Wir sind so dankbar für gute Menschen an unserer Seite: Familie und Freunde, die unsere Not mittragen, Menschen, die Anteil nehmen und für uns beten, und wir sind dankbar für die professionelle Hilfe – von der Psychologin bis zum Rechtschutz.
Diese Kombi von Freunden und professioneller Hilfe wünsche ich allen, die das 3D-Leben auf der Achterbahn in seiner ganzen Komplexität erfahren: Wir müssen nicht verschweigen, was uns belastet. Und wir müssen nicht irgendwelche Helden spielen, die keine Hilfe brauchen.

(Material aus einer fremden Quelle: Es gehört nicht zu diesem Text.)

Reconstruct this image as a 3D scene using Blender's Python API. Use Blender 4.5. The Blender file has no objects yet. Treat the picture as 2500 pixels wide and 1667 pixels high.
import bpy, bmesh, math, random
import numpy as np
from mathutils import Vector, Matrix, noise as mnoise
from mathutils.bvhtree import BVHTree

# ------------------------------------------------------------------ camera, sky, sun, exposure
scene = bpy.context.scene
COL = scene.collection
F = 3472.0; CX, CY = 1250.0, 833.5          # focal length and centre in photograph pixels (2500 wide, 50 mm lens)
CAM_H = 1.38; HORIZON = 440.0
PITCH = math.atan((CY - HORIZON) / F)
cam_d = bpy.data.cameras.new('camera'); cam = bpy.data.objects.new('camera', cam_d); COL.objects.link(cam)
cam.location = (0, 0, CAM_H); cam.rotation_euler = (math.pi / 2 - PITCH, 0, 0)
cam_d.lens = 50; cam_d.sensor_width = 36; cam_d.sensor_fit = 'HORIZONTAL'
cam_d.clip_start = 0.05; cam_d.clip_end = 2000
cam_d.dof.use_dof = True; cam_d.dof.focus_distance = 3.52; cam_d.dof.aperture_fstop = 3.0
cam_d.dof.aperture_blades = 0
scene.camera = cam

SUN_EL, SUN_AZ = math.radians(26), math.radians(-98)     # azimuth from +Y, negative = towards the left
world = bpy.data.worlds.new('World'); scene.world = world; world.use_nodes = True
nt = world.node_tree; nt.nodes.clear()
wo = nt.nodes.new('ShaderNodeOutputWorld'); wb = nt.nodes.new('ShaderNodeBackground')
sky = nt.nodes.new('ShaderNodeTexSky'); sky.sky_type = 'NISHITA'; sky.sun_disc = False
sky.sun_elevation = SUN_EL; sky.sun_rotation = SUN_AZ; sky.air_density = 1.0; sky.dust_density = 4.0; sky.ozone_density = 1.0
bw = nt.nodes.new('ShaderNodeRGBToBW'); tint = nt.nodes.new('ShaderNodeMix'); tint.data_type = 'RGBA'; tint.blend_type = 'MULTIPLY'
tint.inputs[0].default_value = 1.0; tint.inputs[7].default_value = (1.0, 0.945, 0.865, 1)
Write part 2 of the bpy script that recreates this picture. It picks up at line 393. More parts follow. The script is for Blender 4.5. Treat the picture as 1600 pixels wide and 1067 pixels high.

Oder wie mir gestern jemand anvertraut hat: Die gutgemeinten Notfallkügeli der Eltern haben leider nicht gereicht, um ein traumatisches Erlebnis meiner Jugendzeit zu verarbeiten.
Und mir hilft, zu wissen, dass Gott da mit mir auf der Achterbahn des Lebens ist – selbst wenn ich meine Fragen an ihn habe und ich so manches einfach nicht verstehe. Er ist da. Vielleicht verhindert er nicht den freien Fall. Doch er fängt mich am Ende auf.
Glücksaufgabe
Vielleicht gibt es in deinem Leben gerade keinen Nebel und keine Steilwandkurven. Dann freu dich dran, sei dankbar und bete vielleicht für jemanden, der es gerade ganz anders erlebt.
Und wenn du selbst Tiefschläge zu verdauen hast und dich kaum orientieren kannst: Lass dir helfen! Rede mit Freunden und lass die Unterstützung von Profis zu.